Pour une intervention qui avait duré effectivement deux semaines, l'entreprise a facturé trois mois de travaux. "Après la première semaine, le reste a été un jeu de cache-cache", a affirmé l'ex-ouvrier, qui a passé cinq semaines sur le chantier. "Terrés dans les locaux techniques de l'hôpital, certains dormaient sur les tubes de ventilation, avec des chiffons en guise de coussins", a-t-il poursuivi.

Au total, ce sont près de 3 millions de francs suisses qui ont été facturés à l'assurance, dont 300'000 francs suisses que l'EOC a dû prendre à sa charge à titre de franchise, a indiqué son directeur général (CEO) Glauco Martinetti, précisant que trois polices sont concernées (bâtiment, matériel, perte d'exploitation). L'établissement public autonome a signalé les faits au ministère public et s'est depuis porté partie civile.

Selon la RSI, un inspecteur des sinistres de l'assurance concernée, ainsi qu'un consultant externe, figurent parmi les personnes dans le viseur du parquet tessinois et ont été arrêtés pour d'autres cas présumés de fraude similaires.
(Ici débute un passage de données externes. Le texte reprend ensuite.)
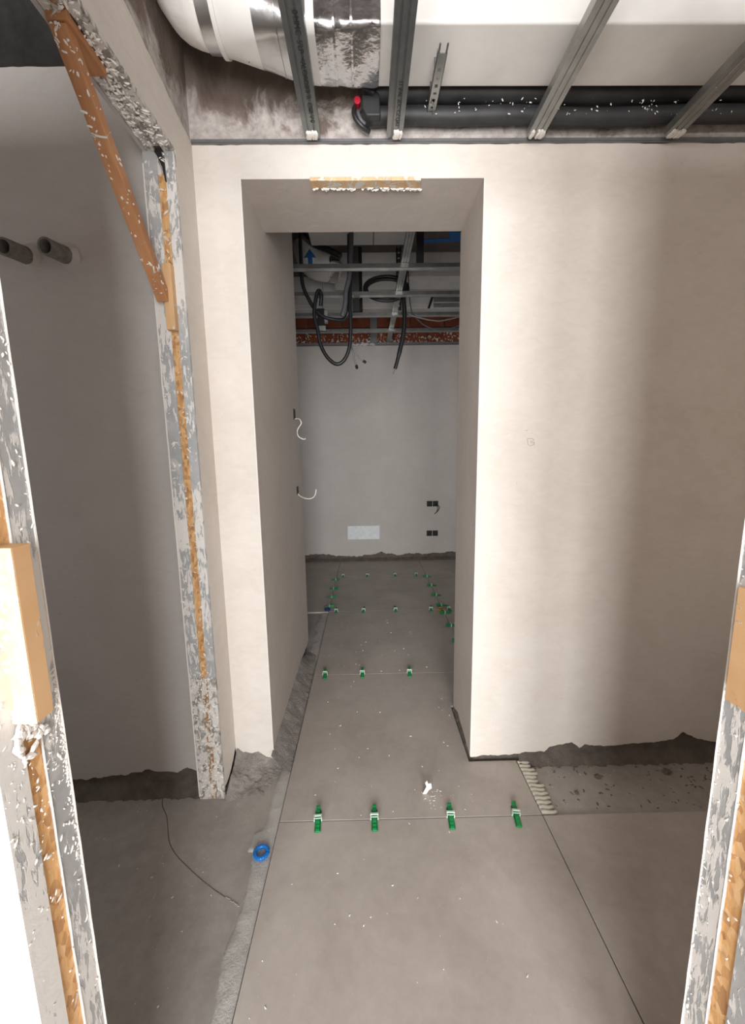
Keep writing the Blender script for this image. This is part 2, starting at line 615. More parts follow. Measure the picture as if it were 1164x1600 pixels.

Baloise parmi les victimes

"Baloise a également été victime des agissements criminels décrits", a confirmé lundi à l'agence AWP un porte-parole de l'assureur rhénan. "En raison de la procédure en cours, nous ne pouvons malheureusement pas donner de détails sur les incidents", a-t-il poursuivi, laissant tout de même entendre que deux anciens collaborateurs de l'entreprise avaient été entendus par le ministère public.

De son côté, la Mobilière dit avoir "connaissance de ces allégations" et lancé une enquête interne. Un porte-parole a admis qu'un ancien collaborateur était "impliqué dans l'enquête", sans fournir plus d'informations en raison du secret de l'instruction.

Les deux assureurs affirment collaborer avec les autorités compétentes et vouloir faire toute la lumière sur cette affaire. Interrogés sur le montant d'un éventuel préjudice suite à ces malversations, aucun n'a cependant articulé de chiffre.

Egalement contactée, la direction d'Helvetia a déclaré ne pas pouvoir "prendre position", tout en évoquant une "procédure en cours". Celle de l'EOC n'a pas répondu aux sollicitations d'AWP à propos d'éventuelles prétentions à un dédommagement de la part des assureurs et/ou de Belfor.

La filiale suisse de Belfor a quant à elle insisté dans un communiqué ne pas faire l'objet d'une enquête du ministère public tessinois, mais soutenir le bureau du procureur en tant que de partie civile.